National Engineers Week 2019

Meet an Engineer: Kyle Cotten, PE

Author: Jennifer King, PE Published: February 20, 2019

It’s National Engineers Week! We are recognizing the great work MFA engineers do and celebrating the engineering profession with a profile of an outstanding MFA engineer every day this week. To learn more about MFA’s engineering work, visit our projects page, and read on to learn about today’s featured engineer, Kyle Cotten, PE.

In what states are you licensed?

Idaho and Washington.

How long have you been a PE?

6 years.

How long have you been with MFA?

6 years.

Does anything memorable stand out from taking your PE test?

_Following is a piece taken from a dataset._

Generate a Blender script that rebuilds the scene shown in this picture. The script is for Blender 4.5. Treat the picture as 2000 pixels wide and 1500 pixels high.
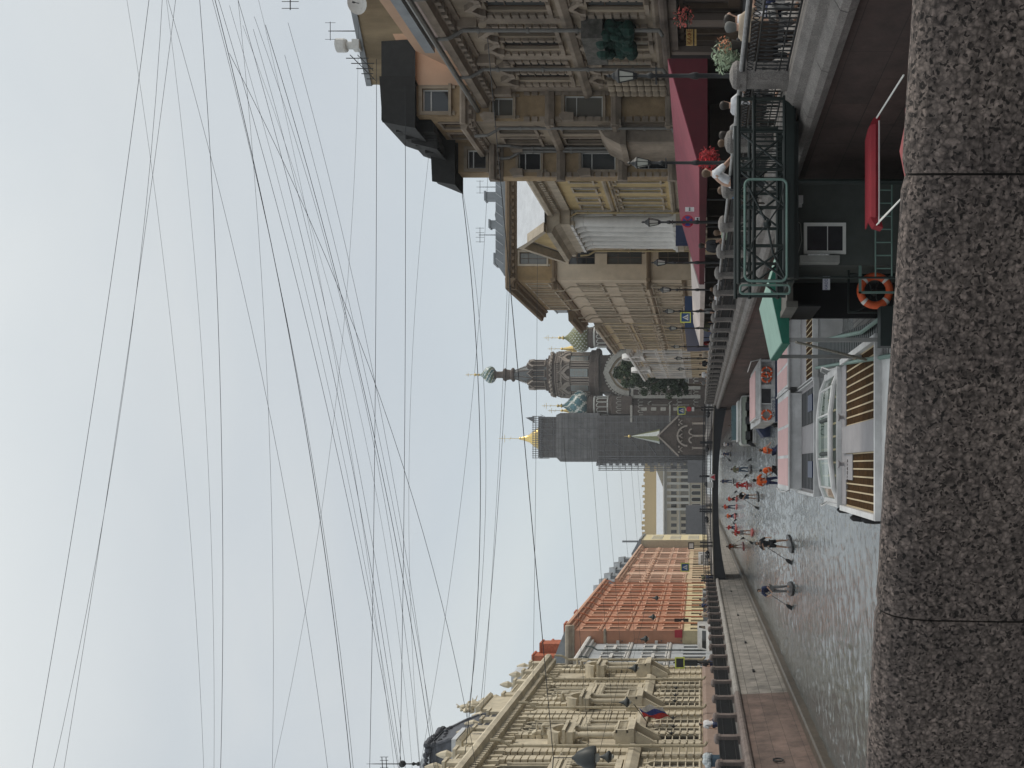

Do you have any tips for studying?

There was a guy in the morning session with me that seemed to be cruising through the test just fine. He left an hour or so early from the morning session and apparently took a “cat nap” between exams. Well, he didn’t set his alarm and caused a small scene when he arrived about 10 minutes late to take the afternoon exam and the proctor wouldn’t allow him to finish!

As far as tips go, I was having a difficult time making the time I needed to study (those that pass the test average over 120 hours study time), so I ended up taking a sabbatical to make the time I needed. Fortuitously, I also started talking to MFA during that time and was hired shortly after licensing as a PE.

What has been one of the most memorable projects you have worked on, and why?

The Hillyard project was a fascinating opportunity to create a master plan for infrastructure upgrades in an underdeveloped region of Spokane, Washington. The work MFA performed was very multidisciplinary and was the basis for significant ongoing investment that will dramatically improve the business prospects, land values, and employment opportunities in the region.

What does being an engineer mean to you?

Engineering really embodies the application of science and math. In the purest sense, it is an opportunity to create order or measured disorder out of chaos, and in practice, that means breaking complicated problems down into solvable pieces that reflect realistic limitations. Basically, we make stuff (and then we remake it even better).